Only one stretch of the data below should be repeated: the lines from the line containing "Write part 3" through the line containing "bl['category'] = 'blanket'", inclusive, exactly as they are.

[begin Materials provided]

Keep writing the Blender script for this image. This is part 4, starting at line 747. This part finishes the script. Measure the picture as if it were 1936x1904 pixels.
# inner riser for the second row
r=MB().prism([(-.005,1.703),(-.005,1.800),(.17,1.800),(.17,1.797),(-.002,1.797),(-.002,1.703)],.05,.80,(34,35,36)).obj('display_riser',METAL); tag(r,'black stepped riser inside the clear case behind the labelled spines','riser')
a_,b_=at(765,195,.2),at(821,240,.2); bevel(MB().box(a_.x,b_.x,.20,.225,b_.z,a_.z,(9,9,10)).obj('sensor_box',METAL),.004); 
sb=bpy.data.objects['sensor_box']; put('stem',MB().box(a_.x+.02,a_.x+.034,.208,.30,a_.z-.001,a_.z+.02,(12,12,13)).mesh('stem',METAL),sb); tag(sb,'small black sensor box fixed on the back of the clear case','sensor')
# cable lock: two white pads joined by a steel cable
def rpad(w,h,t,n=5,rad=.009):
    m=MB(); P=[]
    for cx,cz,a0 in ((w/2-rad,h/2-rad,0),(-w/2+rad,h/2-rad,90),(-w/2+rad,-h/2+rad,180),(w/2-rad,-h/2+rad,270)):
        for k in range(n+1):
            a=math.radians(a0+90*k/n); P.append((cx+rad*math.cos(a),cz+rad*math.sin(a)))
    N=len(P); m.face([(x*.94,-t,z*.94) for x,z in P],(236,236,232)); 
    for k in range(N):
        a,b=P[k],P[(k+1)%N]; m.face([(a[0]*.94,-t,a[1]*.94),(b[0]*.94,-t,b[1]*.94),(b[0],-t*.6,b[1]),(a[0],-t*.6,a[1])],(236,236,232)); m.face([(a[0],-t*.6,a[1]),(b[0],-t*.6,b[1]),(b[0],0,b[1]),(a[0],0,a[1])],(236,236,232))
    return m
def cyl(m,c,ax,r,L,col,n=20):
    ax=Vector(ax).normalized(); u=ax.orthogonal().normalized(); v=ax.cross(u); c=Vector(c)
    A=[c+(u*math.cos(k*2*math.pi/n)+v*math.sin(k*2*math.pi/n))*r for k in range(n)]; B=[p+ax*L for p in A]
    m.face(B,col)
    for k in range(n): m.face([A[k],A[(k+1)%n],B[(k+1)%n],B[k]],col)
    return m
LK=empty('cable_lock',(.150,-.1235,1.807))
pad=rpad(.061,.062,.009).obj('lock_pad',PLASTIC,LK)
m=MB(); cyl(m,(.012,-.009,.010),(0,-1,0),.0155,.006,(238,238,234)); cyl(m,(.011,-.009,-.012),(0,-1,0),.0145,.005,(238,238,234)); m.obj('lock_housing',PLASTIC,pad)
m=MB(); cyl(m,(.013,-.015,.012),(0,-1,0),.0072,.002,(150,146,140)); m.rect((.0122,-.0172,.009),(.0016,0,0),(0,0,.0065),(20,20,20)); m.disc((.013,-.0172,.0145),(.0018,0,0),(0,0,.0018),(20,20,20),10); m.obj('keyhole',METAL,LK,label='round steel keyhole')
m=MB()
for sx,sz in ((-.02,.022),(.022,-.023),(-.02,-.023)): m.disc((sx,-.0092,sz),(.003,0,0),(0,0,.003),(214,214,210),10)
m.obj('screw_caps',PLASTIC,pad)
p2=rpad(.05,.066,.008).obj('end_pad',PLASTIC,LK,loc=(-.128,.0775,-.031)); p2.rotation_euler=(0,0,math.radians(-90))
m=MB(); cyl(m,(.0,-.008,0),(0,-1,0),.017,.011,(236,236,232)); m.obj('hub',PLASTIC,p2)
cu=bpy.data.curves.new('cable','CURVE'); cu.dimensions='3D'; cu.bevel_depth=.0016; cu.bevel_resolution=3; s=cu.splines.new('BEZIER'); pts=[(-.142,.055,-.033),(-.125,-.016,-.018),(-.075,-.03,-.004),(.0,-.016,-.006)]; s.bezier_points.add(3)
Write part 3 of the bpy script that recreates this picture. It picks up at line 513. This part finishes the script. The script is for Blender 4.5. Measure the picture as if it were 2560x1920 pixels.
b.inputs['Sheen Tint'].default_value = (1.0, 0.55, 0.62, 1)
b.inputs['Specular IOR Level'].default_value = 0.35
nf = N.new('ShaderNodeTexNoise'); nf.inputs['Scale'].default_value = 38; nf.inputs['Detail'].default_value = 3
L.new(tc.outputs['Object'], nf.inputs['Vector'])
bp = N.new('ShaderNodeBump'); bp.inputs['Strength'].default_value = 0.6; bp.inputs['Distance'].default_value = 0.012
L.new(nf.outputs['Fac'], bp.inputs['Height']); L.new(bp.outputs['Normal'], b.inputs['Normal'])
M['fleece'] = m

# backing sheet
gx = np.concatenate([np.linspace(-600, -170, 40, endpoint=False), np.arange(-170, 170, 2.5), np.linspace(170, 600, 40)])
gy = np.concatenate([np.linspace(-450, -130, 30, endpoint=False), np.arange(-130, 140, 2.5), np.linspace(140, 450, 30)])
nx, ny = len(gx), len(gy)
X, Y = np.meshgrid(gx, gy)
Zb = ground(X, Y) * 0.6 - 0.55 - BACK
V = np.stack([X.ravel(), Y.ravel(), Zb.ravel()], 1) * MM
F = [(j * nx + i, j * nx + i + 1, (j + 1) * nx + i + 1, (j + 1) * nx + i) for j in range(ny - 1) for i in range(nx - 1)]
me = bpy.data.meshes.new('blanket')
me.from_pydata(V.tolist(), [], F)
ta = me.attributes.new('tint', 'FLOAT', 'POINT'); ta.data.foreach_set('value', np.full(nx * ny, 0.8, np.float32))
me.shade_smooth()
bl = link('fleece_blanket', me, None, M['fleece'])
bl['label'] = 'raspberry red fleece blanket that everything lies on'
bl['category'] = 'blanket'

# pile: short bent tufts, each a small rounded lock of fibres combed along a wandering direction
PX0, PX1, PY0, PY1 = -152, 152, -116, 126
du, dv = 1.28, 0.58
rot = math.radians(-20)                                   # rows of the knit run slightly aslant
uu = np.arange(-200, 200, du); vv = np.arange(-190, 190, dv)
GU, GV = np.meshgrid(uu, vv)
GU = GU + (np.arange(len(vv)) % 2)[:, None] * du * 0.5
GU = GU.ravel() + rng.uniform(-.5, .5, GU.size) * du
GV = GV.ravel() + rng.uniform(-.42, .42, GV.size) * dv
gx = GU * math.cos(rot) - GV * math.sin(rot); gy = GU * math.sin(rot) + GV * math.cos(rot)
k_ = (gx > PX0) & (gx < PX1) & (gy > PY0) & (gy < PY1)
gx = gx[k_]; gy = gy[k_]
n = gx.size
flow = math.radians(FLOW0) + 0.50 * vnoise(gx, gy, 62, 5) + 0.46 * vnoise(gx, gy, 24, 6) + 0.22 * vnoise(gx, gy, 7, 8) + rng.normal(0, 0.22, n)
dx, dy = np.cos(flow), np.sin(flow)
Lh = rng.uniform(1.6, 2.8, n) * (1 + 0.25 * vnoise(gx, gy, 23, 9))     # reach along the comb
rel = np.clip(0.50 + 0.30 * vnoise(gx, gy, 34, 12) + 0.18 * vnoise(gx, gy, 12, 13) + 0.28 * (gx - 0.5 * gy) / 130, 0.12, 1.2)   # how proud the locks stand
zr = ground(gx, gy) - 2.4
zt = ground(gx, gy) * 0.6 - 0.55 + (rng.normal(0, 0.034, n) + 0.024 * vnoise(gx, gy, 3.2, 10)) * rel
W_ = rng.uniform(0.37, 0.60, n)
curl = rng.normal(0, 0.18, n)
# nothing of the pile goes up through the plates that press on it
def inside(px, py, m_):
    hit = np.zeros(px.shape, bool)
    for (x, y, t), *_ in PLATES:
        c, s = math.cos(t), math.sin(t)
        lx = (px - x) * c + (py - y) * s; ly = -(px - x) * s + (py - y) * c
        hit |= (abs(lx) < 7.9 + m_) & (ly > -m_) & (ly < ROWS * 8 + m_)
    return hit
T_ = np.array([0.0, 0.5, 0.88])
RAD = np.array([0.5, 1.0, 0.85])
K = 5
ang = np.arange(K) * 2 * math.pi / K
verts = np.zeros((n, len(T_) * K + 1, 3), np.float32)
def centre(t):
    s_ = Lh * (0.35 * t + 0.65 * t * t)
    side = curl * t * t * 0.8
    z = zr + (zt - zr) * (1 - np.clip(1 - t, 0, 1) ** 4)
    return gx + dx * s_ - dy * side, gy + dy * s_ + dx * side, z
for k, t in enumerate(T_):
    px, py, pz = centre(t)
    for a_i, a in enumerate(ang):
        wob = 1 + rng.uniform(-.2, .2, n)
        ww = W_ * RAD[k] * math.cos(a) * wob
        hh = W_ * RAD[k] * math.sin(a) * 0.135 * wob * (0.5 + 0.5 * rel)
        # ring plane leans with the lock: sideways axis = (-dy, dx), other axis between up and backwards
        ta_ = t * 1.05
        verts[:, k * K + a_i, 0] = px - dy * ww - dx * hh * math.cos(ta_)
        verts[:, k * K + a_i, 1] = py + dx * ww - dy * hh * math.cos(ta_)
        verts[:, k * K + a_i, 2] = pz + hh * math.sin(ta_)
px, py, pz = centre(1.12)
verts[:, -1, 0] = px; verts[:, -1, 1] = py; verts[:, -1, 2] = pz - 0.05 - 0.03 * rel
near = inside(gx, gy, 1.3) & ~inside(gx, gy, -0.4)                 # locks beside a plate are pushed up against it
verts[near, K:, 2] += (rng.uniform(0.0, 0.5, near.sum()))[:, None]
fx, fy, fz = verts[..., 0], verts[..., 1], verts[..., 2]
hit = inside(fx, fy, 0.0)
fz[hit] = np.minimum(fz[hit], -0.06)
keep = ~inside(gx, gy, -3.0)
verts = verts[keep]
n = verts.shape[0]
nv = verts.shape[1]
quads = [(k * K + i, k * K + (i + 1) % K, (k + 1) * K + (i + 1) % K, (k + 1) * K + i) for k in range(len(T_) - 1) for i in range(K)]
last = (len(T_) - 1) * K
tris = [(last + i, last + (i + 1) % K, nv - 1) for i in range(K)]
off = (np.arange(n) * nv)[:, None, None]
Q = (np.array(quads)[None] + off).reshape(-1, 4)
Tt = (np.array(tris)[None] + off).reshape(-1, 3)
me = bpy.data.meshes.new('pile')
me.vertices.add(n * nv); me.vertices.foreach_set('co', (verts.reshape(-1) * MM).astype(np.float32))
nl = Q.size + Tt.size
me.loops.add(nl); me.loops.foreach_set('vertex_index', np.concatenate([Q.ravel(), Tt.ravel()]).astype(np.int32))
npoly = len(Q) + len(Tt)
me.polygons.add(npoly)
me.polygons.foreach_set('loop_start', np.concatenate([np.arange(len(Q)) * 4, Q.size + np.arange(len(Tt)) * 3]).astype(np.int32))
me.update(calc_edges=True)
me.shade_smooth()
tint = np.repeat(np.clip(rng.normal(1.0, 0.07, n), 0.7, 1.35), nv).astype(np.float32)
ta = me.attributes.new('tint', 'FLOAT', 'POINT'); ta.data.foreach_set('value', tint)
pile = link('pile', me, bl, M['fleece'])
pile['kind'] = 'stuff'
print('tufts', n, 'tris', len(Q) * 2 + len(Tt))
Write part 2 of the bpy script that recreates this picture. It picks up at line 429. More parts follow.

[end Materials provided]

Correct answer:
Write part 3 of the bpy script that recreates this picture. It picks up at line 513. This part finishes the script. The script is for Blender 4.5. Measure the picture as if it were 2560x1920 pixels.
b.inputs['Sheen Tint'].default_value = (1.0, 0.55, 0.62, 1)
b.inputs['Specular IOR Level'].default_value = 0.35
nf = N.new('ShaderNodeTexNoise'); nf.inputs['Scale'].default_value = 38; nf.inputs['Detail'].default_value = 3
L.new(tc.outputs['Object'], nf.inputs['Vector'])
bp = N.new('ShaderNodeBump'); bp.inputs['Strength'].default_value = 0.6; bp.inputs['Distance'].default_value = 0.012
L.new(nf.outputs['Fac'], bp.inputs['Height']); L.new(bp.outputs['Normal'], b.inputs['Normal'])
M['fleece'] = m

# backing sheet
gx = np.concatenate([np.linspace(-600, -170, 40, endpoint=False), np.arange(-170, 170, 2.5), np.linspace(170, 600, 40)])
gy = np.concatenate([np.linspace(-450, -130, 30, endpoint=False), np.arange(-130, 140, 2.5), np.linspace(140, 450, 30)])
nx, ny = len(gx), len(gy)
X, Y = np.meshgrid(gx, gy)
Zb = ground(X, Y) * 0.6 - 0.55 - BACK
V = np.stack([X.ravel(), Y.ravel(), Zb.ravel()], 1) * MM
F = [(j * nx + i, j * nx + i + 1, (j + 1) * nx + i + 1, (j + 1) * nx + i) for j in range(ny - 1) for i in range(nx - 1)]
me = bpy.data.meshes.new('blanket')
me.from_pydata(V.tolist(), [], F)
ta = me.attributes.new('tint', 'FLOAT', 'POINT'); ta.data.foreach_set('value', np.full(nx * ny, 0.8, np.float32))
me.shade_smooth()
bl = link('fleece_blanket', me, None, M['fleece'])
bl['label'] = 'raspberry red fleece blanket that everything lies on'
bl['category'] = 'blanket'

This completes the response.